• _Dataset extract_
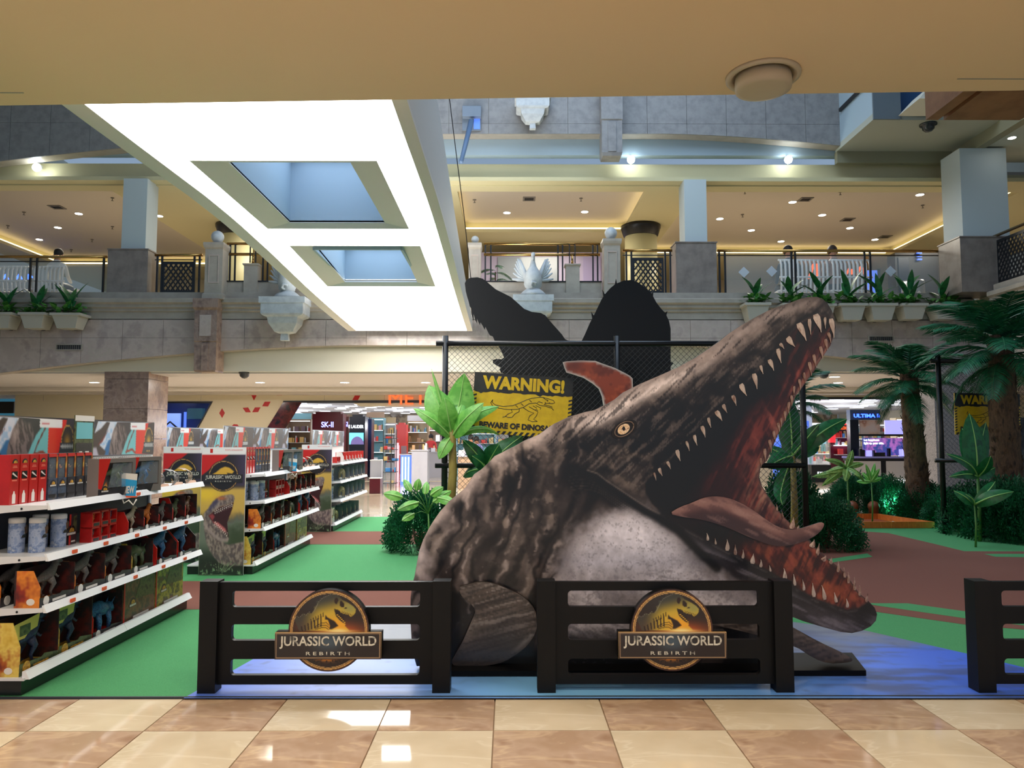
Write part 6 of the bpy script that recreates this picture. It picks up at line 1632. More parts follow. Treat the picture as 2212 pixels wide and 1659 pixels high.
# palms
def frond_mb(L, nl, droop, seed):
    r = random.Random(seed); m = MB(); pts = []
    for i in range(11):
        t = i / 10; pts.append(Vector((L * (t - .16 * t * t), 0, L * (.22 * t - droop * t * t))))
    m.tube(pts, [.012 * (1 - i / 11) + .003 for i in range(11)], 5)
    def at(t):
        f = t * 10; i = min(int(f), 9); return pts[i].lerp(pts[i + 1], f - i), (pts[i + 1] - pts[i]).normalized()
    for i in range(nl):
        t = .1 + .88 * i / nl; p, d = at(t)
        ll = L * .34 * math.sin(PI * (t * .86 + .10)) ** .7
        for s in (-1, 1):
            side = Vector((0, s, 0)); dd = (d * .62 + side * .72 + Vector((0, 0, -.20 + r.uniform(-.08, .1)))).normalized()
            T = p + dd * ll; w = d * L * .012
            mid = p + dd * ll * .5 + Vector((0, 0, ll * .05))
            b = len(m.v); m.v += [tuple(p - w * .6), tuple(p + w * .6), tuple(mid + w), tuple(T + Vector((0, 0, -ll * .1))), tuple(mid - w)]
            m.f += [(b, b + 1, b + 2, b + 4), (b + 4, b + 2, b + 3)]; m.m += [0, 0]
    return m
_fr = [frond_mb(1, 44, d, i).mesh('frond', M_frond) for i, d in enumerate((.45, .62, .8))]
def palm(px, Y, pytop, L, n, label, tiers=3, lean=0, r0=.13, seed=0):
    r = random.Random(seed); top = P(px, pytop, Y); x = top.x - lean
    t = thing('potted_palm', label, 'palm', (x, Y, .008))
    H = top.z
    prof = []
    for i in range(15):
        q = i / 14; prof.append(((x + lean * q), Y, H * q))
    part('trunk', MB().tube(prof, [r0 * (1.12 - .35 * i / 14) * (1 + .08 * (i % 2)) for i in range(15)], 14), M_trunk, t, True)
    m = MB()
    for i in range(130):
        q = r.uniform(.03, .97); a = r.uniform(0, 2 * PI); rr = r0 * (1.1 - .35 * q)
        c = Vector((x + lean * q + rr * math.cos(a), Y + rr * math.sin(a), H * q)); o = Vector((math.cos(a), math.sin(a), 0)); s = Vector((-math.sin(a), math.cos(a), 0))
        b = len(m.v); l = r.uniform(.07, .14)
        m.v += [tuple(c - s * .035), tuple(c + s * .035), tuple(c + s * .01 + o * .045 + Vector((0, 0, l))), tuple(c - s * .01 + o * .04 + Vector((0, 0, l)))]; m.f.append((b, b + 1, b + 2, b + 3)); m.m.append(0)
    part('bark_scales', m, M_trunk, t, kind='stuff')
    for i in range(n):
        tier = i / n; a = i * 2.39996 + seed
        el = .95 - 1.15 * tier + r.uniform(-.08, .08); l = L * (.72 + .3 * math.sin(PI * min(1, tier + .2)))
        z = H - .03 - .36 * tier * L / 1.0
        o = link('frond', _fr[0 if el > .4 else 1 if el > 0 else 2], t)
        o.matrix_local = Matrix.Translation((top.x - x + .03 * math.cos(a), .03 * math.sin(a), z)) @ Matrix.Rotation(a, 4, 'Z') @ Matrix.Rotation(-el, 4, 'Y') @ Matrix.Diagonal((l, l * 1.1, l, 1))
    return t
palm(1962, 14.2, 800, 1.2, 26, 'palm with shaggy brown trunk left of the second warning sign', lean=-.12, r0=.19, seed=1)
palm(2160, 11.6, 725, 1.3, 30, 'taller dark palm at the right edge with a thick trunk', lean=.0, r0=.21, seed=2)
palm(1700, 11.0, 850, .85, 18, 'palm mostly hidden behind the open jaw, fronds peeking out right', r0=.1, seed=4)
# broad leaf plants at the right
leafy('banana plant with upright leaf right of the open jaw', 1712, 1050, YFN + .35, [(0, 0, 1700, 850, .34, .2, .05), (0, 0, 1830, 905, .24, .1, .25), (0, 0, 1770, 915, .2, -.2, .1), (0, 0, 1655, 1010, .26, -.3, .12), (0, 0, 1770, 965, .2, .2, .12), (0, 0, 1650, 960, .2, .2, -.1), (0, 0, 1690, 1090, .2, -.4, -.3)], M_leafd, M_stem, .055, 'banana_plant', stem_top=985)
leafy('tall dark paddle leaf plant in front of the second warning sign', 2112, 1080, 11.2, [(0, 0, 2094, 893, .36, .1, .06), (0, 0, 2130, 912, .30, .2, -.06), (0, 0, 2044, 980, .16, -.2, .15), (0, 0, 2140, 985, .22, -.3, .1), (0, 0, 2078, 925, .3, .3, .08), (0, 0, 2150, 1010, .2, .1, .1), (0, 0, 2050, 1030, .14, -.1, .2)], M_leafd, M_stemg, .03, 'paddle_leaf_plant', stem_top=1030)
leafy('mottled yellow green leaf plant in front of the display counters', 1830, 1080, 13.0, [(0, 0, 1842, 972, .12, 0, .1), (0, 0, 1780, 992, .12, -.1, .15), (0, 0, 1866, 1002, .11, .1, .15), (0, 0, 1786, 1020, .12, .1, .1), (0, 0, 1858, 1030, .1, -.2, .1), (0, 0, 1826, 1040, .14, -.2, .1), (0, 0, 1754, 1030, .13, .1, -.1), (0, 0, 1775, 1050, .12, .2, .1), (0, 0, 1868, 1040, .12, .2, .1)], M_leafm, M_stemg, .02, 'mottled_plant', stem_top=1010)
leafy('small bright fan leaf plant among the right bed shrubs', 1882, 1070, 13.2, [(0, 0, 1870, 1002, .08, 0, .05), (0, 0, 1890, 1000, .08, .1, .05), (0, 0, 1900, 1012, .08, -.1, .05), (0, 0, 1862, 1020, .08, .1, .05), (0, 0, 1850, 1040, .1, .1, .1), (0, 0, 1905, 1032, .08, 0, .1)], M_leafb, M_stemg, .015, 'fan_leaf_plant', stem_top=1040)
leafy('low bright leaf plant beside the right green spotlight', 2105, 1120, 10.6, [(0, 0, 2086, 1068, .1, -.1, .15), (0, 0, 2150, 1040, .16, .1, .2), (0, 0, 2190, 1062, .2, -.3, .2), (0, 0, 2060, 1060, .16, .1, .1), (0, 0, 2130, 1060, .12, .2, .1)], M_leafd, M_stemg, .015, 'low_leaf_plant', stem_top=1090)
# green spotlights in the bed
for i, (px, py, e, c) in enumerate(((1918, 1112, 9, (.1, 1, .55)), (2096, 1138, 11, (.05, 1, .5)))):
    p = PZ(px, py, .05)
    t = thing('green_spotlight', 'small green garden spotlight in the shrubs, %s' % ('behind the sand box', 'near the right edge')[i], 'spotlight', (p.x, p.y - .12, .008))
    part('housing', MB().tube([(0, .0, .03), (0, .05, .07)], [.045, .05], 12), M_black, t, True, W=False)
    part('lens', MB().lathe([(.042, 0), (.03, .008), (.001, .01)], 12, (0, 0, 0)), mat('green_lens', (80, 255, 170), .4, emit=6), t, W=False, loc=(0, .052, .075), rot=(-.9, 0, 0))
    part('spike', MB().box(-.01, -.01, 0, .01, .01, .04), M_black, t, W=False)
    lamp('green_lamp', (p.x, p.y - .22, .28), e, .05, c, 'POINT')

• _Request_
Exclude every picture and copy the remaining data exactly.

• _Exercise response_
Write part 6 of the bpy script that recreates this picture. It picks up at line 1632. More parts follow. Treat the picture as 2212 pixels wide and 1659 pixels high.
# palms
def frond_mb(L, nl, droop, seed):
    r = random.Random(seed); m = MB(); pts = []
    for i in range(11):
        t = i / 10; pts.append(Vector((L * (t - .16 * t * t), 0, L * (.22 * t - droop * t * t))))
    m.tube(pts, [.012 * (1 - i / 11) + .003 for i in range(11)], 5)
    def at(t):
        f = t * 10; i = min(int(f), 9); return pts[i].lerp(pts[i + 1], f - i), (pts[i + 1] - pts[i]).normalized()
    for i in range(nl):
        t = .1 + .88 * i / nl; p, d = at(t)
        ll = L * .34 * math.sin(PI * (t * .86 + .10)) ** .7
        for s in (-1, 1):
            side = Vector((0, s, 0)); dd = (d * .62 + side * .72 + Vector((0, 0, -.20 + r.uniform(-.08, .1)))).normalized()
            T = p + dd * ll; w = d * L * .012
            mid = p + dd * ll * .5 + Vector((0, 0, ll * .05))
            b = len(m.v); m.v += [tuple(p - w * .6), tuple(p + w * .6), tuple(mid + w), tuple(T + Vector((0, 0, -ll * .1))), tuple(mid - w)]
            m.f += [(b, b + 1, b + 2, b + 4), (b + 4, b + 2, b + 3)]; m.m += [0, 0]
    return m
_fr = [frond_mb(1, 44, d, i).mesh('frond', M_frond) for i, d in enumerate((.45, .62, .8))]
def palm(px, Y, pytop, L, n, label, tiers=3, lean=0, r0=.13, seed=0):
    r = random.Random(seed); top = P(px, pytop, Y); x = top.x - lean
    t = thing('potted_palm', label, 'palm', (x, Y, .008))
    H = top.z
    prof = []
    for i in range(15):
        q = i / 14; prof.append(((x + lean * q), Y, H * q))
    part('trunk', MB().tube(prof, [r0 * (1.12 - .35 * i / 14) * (1 + .08 * (i % 2)) for i in range(15)], 14), M_trunk, t, True)
    m = MB()
    for i in range(130):
        q = r.uniform(.03, .97); a = r.uniform(0, 2 * PI); rr = r0 * (1.1 - .35 * q)
        c = Vector((x + lean * q + rr * math.cos(a), Y + rr * math.sin(a), H * q)); o = Vector((math.cos(a), math.sin(a), 0)); s = Vector((-math.sin(a), math.cos(a), 0))
        b = len(m.v); l = r.uniform(.07, .14)
        m.v += [tuple(c - s * .035), tuple(c + s * .035), tuple(c + s * .01 + o * .045 + Vector((0, 0, l))), tuple(c - s * .01 + o * .04 + Vector((0, 0, l)))]; m.f.append((b, b + 1, b + 2, b + 3)); m.m.append(0)
    part('bark_scales', m, M_trunk, t, kind='stuff')
    for i in range(n):
        tier = i / n; a = i * 2.39996 + seed
        el = .95 - 1.15 * tier + r.uniform(-.08, .08); l = L * (.72 + .3 * math.sin(PI * min(1, tier + .2)))
        z = H - .03 - .36 * tier * L / 1.0
        o = link('frond', _fr[0 if el > .4 else 1 if el > 0 else 2], t)
        o.matrix_local = Matrix.Translation((top.x - x + .03 * math.cos(a), .03 * math.sin(a), z)) @ Matrix.Rotation(a, 4, 'Z') @ Matrix.Rotation(-el, 4, 'Y') @ Matrix.Diagonal((l, l * 1.1, l, 1))
    return t
palm(1962, 14.2, 800, 1.2, 26, 'palm with shaggy brown trunk left of the second warning sign', lean=-.12, r0=.19, seed=1)
palm(2160, 11.6, 725, 1.3, 30, 'taller dark palm at the right edge with a thick trunk', lean=.0, r0=.21, seed=2)
palm(1700, 11.0, 850, .85, 18, 'palm mostly hidden behind the open jaw, fronds peeking out right', r0=.1, seed=4)
# broad leaf plants at the right
leafy('banana plant with upright leaf right of the open jaw', 1712, 1050, YFN + .35, [(0, 0, 1700, 850, .34, .2, .05), (0, 0, 1830, 905, .24, .1, .25), (0, 0, 1770, 915, .2, -.2, .1), (0, 0, 1655, 1010, .26, -.3, .12), (0, 0, 1770, 965, .2, .2, .12), (0, 0, 1650, 960, .2, .2, -.1), (0, 0, 1690, 1090, .2, -.4, -.3)], M_leafd, M_stem, .055, 'banana_plant', stem_top=985)
leafy('tall dark paddle leaf plant in front of the second warning sign', 2112, 1080, 11.2, [(0, 0, 2094, 893, .36, .1, .06), (0, 0, 2130, 912, .30, .2, -.06), (0, 0, 2044, 980, .16, -.2, .15), (0, 0, 2140, 985, .22, -.3, .1), (0, 0, 2078, 925, .3, .3, .08), (0, 0, 2150, 1010, .2, .1, .1), (0, 0, 2050, 1030, .14, -.1, .2)], M_leafd, M_stemg, .03, 'paddle_leaf_plant', stem_top=1030)
leafy('mottled yellow green leaf plant in front of the display counters', 1830, 1080, 13.0, [(0, 0, 1842, 972, .12, 0, .1), (0, 0, 1780, 992, .12, -.1, .15), (0, 0, 1866, 1002, .11, .1, .15), (0, 0, 1786, 1020, .12, .1, .1), (0, 0, 1858, 1030, .1, -.2, .1), (0, 0, 1826, 1040, .14, -.2, .1), (0, 0, 1754, 1030, .13, .1, -.1), (0, 0, 1775, 1050, .12, .2, .1), (0, 0, 1868, 1040, .12, .2, .1)], M_leafm, M_stemg, .02, 'mottled_plant', stem_top=1010)
leafy('small bright fan leaf plant among the right bed shrubs', 1882, 1070, 13.2, [(0, 0, 1870, 1002, .08, 0, .05), (0, 0, 1890, 1000, .08, .1, .05), (0, 0, 1900, 1012, .08, -.1, .05), (0, 0, 1862, 1020, .08, .1, .05), (0, 0, 1850, 1040, .1, .1, .1), (0, 0, 1905, 1032, .08, 0, .1)], M_leafb, M_stemg, .015, 'fan_leaf_plant', stem_top=1040)
leafy('low bright leaf plant beside the right green spotlight', 2105, 1120, 10.6, [(0, 0, 2086, 1068, .1, -.1, .15), (0, 0, 2150, 1040, .16, .1, .2), (0, 0, 2190, 1062, .2, -.3, .2), (0, 0, 2060, 1060, .16, .1, .1), (0, 0, 2130, 1060, .12, .2, .1)], M_leafd, M_stemg, .015, 'low_leaf_plant', stem_top=1090)
# green spotlights in the bed
for i, (px, py, e, c) in enumerate(((1918, 1112, 9, (.1, 1, .55)), (2096, 1138, 11, (.05, 1, .5)))):
    p = PZ(px, py, .05)
    t = thing('green_spotlight', 'small green garden spotlight in the shrubs, %s' % ('behind the sand box', 'near the right edge')[i], 'spotlight', (p.x, p.y - .12, .008))
    part('housing', MB().tube([(0, .0, .03), (0, .05, .07)], [.045, .05], 12), M_black, t, True, W=False)
    part('lens', MB().lathe([(.042, 0), (.03, .008), (.001, .01)], 12, (0, 0, 0)), mat('green_lens', (80, 255, 170), .4, emit=6), t, W=False, loc=(0, .052, .075), rot=(-.9, 0, 0))
    part('spike', MB().box(-.01, -.01, 0, .01, .01, .04), M_black, t, W=False)
    lamp('green_lamp', (p.x, p.y - .22, .28), e, .05, c, 'POINT')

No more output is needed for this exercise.